● **Requirements**: Give nothing except the number of lines containing the word "that".
>> BEGIN Extracted information
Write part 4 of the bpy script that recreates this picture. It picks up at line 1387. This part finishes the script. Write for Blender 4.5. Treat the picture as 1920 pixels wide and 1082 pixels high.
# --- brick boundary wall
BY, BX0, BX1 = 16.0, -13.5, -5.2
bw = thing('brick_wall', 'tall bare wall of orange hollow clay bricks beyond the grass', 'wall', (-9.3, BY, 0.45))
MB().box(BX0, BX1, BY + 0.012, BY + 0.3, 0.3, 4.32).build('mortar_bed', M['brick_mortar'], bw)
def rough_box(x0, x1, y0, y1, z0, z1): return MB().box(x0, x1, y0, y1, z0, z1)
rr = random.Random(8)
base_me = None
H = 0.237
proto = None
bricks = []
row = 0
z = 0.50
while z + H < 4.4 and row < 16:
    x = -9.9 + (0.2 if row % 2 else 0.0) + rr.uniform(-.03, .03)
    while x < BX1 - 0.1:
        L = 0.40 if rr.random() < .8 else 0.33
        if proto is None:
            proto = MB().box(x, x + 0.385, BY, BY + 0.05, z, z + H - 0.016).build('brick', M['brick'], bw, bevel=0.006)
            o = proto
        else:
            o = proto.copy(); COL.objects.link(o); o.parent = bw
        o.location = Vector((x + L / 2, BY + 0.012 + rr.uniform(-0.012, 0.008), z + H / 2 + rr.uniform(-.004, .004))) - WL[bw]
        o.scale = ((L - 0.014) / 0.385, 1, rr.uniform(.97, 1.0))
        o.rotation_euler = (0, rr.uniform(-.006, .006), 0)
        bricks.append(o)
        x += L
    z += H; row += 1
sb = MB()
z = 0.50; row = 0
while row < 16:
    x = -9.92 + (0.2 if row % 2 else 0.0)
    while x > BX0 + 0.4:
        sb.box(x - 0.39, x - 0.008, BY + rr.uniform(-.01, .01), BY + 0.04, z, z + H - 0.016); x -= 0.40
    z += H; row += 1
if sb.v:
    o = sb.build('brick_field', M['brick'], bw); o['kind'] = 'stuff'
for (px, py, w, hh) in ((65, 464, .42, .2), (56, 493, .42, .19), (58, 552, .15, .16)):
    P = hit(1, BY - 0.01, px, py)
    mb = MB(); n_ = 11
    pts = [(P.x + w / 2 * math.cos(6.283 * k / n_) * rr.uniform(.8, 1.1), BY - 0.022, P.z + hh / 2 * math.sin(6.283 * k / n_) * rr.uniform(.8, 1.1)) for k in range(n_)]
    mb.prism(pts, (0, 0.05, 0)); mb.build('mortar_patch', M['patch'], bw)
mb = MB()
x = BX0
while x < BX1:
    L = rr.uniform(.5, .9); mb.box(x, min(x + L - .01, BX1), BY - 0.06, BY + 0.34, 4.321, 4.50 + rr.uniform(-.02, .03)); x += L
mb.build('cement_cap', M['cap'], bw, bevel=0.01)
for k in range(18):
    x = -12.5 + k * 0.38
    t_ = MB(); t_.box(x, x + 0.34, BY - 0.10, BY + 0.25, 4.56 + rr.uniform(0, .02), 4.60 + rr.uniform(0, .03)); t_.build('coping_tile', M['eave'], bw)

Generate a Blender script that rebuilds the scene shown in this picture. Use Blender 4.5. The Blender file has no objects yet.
>> END Extracted information
● **Correct response**: 2